*INFORMATION SUPPLIED*:
[Begin]

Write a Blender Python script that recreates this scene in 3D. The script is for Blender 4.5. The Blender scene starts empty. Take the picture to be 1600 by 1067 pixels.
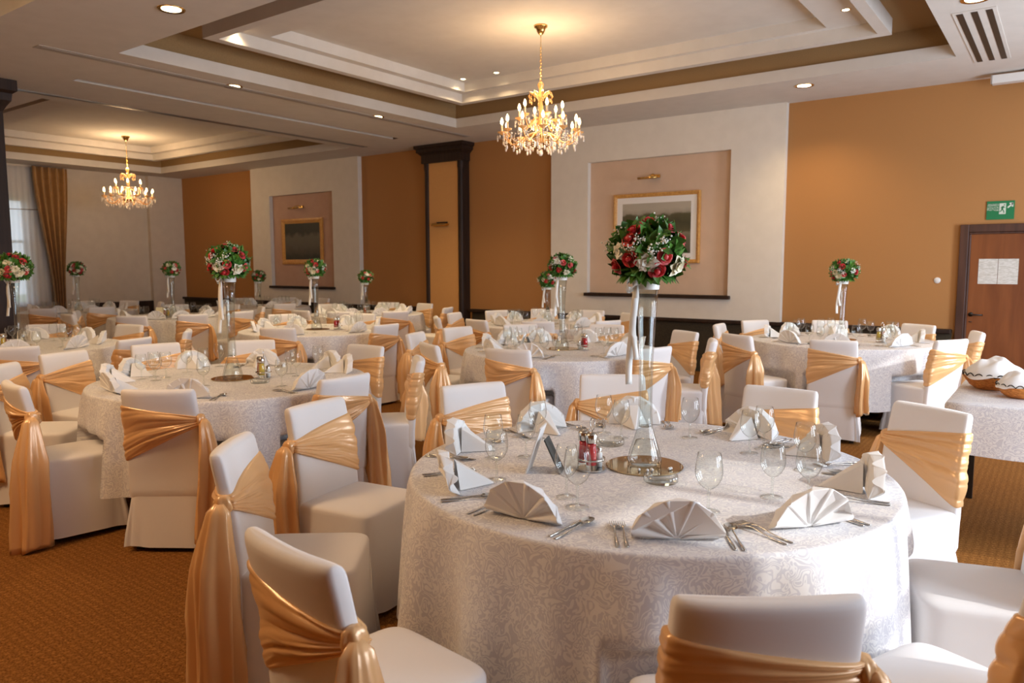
import bpy, bmesh, math, random
from mathutils import Vector, Matrix, noise
PI = math.pi
sc = bpy.context.scene
COL = sc.collection
random.seed(7)

# ---------------------------------------------------------------- camera
cd = bpy.data.cameras.new('camera'); cam = bpy.data.objects.new('camera', cd); COL.objects.link(cam)
cd.sensor_width = 36.0; cd.lens = 1179.3 / 1600 * 36; cd.clip_start = .05; cd.clip_end = 120
YAW, PITCH, ROLL = -0.63296725, -0.1020031, -0.00220168
def cam_axes():
    cy, sy, cp, sp, cr, sr = math.cos(YAW), math.sin(YAW), math.cos(PITCH), math.sin(PITCH), math.cos(ROLL), math.sin(ROLL)
    f = Vector((sy*cp, cy*cp, sp)); rt = Vector((cy, -sy, 0)); u = rt.cross(f)
    return cr*rt + sr*u, cr*u - sr*rt, f
_r, _u, _f = cam_axes()
M4 = Matrix((_r, _u, -_f)).transposed().to_4x4(); M4.translation = (0, 0, 1.55)
cam.matrix_world = M4
cd.dof.use_dof = True; cd.dof.focus_distance = 3.3; cd.dof.aperture_fstop = 4.5
sc.camera = cam

# ---------------------------------------------------------------- view, world, sun, daylight
sc.view_settings.view_transform = 'Standard'; sc.view_settings.look = 'None'
sc.view_settings.gamma = 1.0; sc.view_settings.use_curve_mapping = False
sc.view_settings.exposure = .42
sc.cycles.use_denoising = True
sc.cycles.max_bounces = 10; sc.cycles.diffuse_bounces = 5; sc.cycles.glossy_bounces = 4
sc.cycles.transmission_bounces = 8; sc.cycles.transparent_max_bounces = 32
sc.cycles.caustics_reflective = False; sc.cycles.caustics_refractive = False
sc.cycles.sample_clamp_indirect = 6.0
w = bpy.data.worlds.new('sky'); sc.world = w; w.use_nodes = True
w.node_tree.nodes['Background'].inputs[0].default_value = (.78, .88, 1.0, 1)
w.node_tree.nodes['Background'].inputs[1].default_value = 1.6
SUN = 1.9; DAY = 100.0; LAMP = 1.4
sd = bpy.data.lights.new('sun', 'SUN'); sd.energy = SUN; sd.angle = .012; sd.color = (1, .97, .92)
so = bpy.data.objects.new('sun', sd); COL.objects.link(so)
so.rotation_euler = Vector((-1, -.10, -.55)).to_track_quat('-Z', 'Y').to_euler()
XR = 2.4                                    # window wall
WINS = [(2.2, 3.25), (3.95, 4.95), (7.5, 8.6)]
WZ0, WZ1 = .55, 2.85
def area(name, loc, rot, sx, sy, e, col):
    l = bpy.data.lights.new(name, 'AREA'); l.shape = 'RECTANGLE'; l.size = sx; l.size_y = sy; l.energy = e; l.color = col
    o = bpy.data.objects.new(name, l); COL.objects.link(o); o.location = loc; o.rotation_euler = rot
    return o
for (a, b), k in zip(WINS, (.52, .95, 1.35)):
    area('window_daylight', (XR - .02, (a+b)/2, (WZ0+WZ1)/2), (0, PI/2, 0), WZ1-WZ0, b-a, DAY*k, (.74, .85, 1.0))

# ---------------------------------------------------------------- materials
def mat(name, col=(.8, .8, .8), rough=.5, metal=0, spec=.5, sheen=0, emit=None, es=0, trans=0):
    m = bpy.data.materials.new(name); m.use_nodes = True
    b = m.node_tree.nodes['Principled BSDF']
    b.inputs['Base Color'].default_value = (*col, 1); b.inputs['Roughness'].default_value = rough
    b.inputs['Metallic'].default_value = metal; b.inputs['Specular IOR Level'].default_value = spec
    b.inputs['Sheen Weight'].default_value = sheen
    b.inputs['Transmission Weight'].default_value = trans
    if emit: b.inputs['Emission Color'].default_value = (*emit, 1); b.inputs['Emission Strength'].default_value = es
    return m
def N(m, t, **kw):
    n = m.node_tree.nodes.new(t)
    for k, v in kw.items(): setattr(n, k, v)
    return n
def L(m, a, b): m.node_tree.links.new(a, b)
def P(m): return m.node_tree.nodes['Principled BSDF']
def coords(m, kind='Object', scale=(1, 1, 1)):
    tc = N(m, 'ShaderNodeTexCoord'); mp = N(m, 'ShaderNodeMapping'); mp.inputs['Scale'].default_value = scale
    L(m, tc.outputs[kind], mp.inputs[0]); return mp.outputs[0]
def noise_col(m, c1, c2, scale, kind='Object', detail=4, lo=.35, hi=.65, bump=0, vs=(1, 1, 1), dist=0, bdist=.01):
    v = coords(m, kind, vs)
    n = N(m, 'ShaderNodeTexNoise'); n.inputs['Scale'].default_value = scale; n.inputs['Detail'].default_value = detail
    n.inputs['Distortion'].default_value = dist
    L(m, v, n.inputs['Vector'])
    r = N(m, 'ShaderNodeValToRGB'); e = r.color_ramp.elements
    e[0].position = lo; e[0].color = (*c1, 1); e[1].position = hi; e[1].color = (*c2, 1)
    L(m, n.outputs['Fac'], r.inputs[0]); L(m, r.outputs[0], P(m).inputs['Base Color'])
    if bump:
        b = N(m, 'ShaderNodeBump'); b.inputs['Strength'].default_value = bump; b.inputs['Distance'].default_value = bdist
        L(m, n.outputs['Fac'], b.inputs['Height']); L(m, b.outputs[0], P(m).inputs['Normal'])
    return m
WHITE = noise_col(mat('wall paint', rough=.85, spec=.2), (.70, .655, .58), (.73, .685, .61), 6)
ENDW = noise_col(mat('end wall paint', rough=.85, spec=.2), (.58, .52, .45), (.61, .55, .475), 6)
CEIL = noise_col(mat('ceiling paint', rough=.9, spec=.2), (.66, .62, .56), (.69, .65, .59), 5)
PAPER = noise_col(mat('brown woven wallpaper', rough=.75, spec=.25), (.37, .175, .058), (.455, .225, .080), 260, lo=.3, hi=.7, bump=.15, bdist=.002)
PILAS = noise_col(mat('ochre woven wallpaper', rough=.75, spec=.25), (.60, .31, .105), (.68, .37, .135), 260, bump=.1, bdist=.002)
TRAYB = noise_col(mat('brown ceiling fabric', rough=.85, spec=.2), (.30, .19, .085), (.345, .22, .10), 120)
RECESS = noise_col(mat('beige recess paint', rough=.85, spec=.2), (.60, .44, .32), (.63, .465, .34), 5)
RECESS2 = noise_col(mat('rose recess paint', rough=.85, spec=.2), (.50, .33, .255), (.53, .355, .275), 5)
DWOOD = noise_col(mat('dark stained wood', rough=.55, spec=.3), (.018, .009, .006), (.034, .017, .010), 22, vs=(1, 1, .08), detail=6)
BANQ = noise_col(mat('dark brown bench fabric', rough=.85), (.022, .016, .008), (.055, .04, .018), 90, lo=.3, hi=.75, bump=.3, bdist=.003)
JAMB = noise_col(mat('dark brown door frame', rough=.45), (.050, .020, .012), (.085, .034, .020), 22, vs=(1, 1, .08), detail=6)
DOORW = noise_col(mat('red brown door veneer', rough=.38), (.15, .042, .010), (.225, .070, .018), 9, vs=(1, 1, .10), detail=8, dist=.6)
COVER = mat('white slipcover cloth', (.80, .775, .76), .8, spec=.2, sheen=.15)
NAPK = mat('white napkin cloth', (.83, .82, .80), .75, spec=.2, sheen=.1)
CHROME = mat('polished steel', (.62, .60, .56), .16, 1)
DSTEEL = mat('dark iron', (.05, .045, .04), .35, .8)
BRASS = mat('polished brass', (.75, .48, .16), .22, 1)
GOLDF = noise_col(mat('gilt frame', rough=.35, spec=.6), (.52, .25, .06), (.66, .36, .10), 40, bump=.2, bdist=.004)
MIRROR = mat('bronze mirror', (.62, .47, .27), .03, 1)
BLACK = mat('black lacquer', (.02, .02, .02), .4)
BLACKCARD = mat('dark grey card', (.055, .06, .055), .6)
CARD = mat('white card', (.80, .79, .76), .6)
PAPERW = noise_col(mat('printed sheet', rough=.7), (.52, .50, .44), (.66, .645, .60), 26, vs=(1, 1, 5), lo=.42, hi=.56)
PLASTW = mat('white plastic', (.72, .71, .68), .4)
BEADM = mat('clear bead', (.9, .9, .88), .1, spec=.8)
LEAF = noise_col(mat('glossy leaf', rough=.38), (.030, .110, .014), (.11, .28, .045), 14, lo=.3, hi=.7)
FOAM = mat('dark green moss', (.012, .04, .008), .9)
ROSE = noise_col(mat('red rose petal', rough=.5, sheen=.2), (.46, .010, .018), (.70, .035, .05), 30)
ROSEP = noise_col(mat('coral rose petal', rough=.5, sheen=.2), (.60, .045, .05), (.80, .13, .12), 30)
WPET = noise_col(mat('ivory petal', rough=.55), (.80, .80, .68), (.90, .89, .82), 20)
CREAM = noise_col(mat('cream petal', rough=.55), (.76, .70, .48), (.86, .82, .64), 20)
GYP = mat('tiny white blossom', (.85, .85, .78), .6)
STEMG = mat('green stem', (.06, .15, .03), .6)
RIBBON = mat('white satin ribbon', (.80, .79, .74), .35, spec=.5, sheen=.2)
REDLIQ = mat('red vinegar', (.55, .012, .02), .12, spec=.7)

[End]

*SHORT TASK*: Give again, word for word, every line from the top of the data through the line with "sc.camera = cam", both ends included, and exclude the pictures.

*THE SOLUTION*:
Write a Blender Python script that recreates this scene in 3D. The script is for Blender 4.5. The Blender scene starts empty. Take the picture to be 1600 by 1067 pixels.
import bpy, bmesh, math, random
from mathutils import Vector, Matrix, noise
PI = math.pi
sc = bpy.context.scene
COL = sc.collection
random.seed(7)

# ---------------------------------------------------------------- camera
cd = bpy.data.cameras.new('camera'); cam = bpy.data.objects.new('camera', cd); COL.objects.link(cam)
cd.sensor_width = 36.0; cd.lens = 1179.3 / 1600 * 36; cd.clip_start = .05; cd.clip_end = 120
YAW, PITCH, ROLL = -0.63296725, -0.1020031, -0.00220168
def cam_axes():
    cy, sy, cp, sp, cr, sr = math.cos(YAW), math.sin(YAW), math.cos(PITCH), math.sin(PITCH), math.cos(ROLL), math.sin(ROLL)
    f = Vector((sy*cp, cy*cp, sp)); rt = Vector((cy, -sy, 0)); u = rt.cross(f)
    return cr*rt + sr*u, cr*u - sr*rt, f
_r, _u, _f = cam_axes()
M4 = Matrix((_r, _u, -_f)).transposed().to_4x4(); M4.translation = (0, 0, 1.55)
cam.matrix_world = M4
cd.dof.use_dof = True; cd.dof.focus_distance = 3.3; cd.dof.aperture_fstop = 4.5
sc.camera = cam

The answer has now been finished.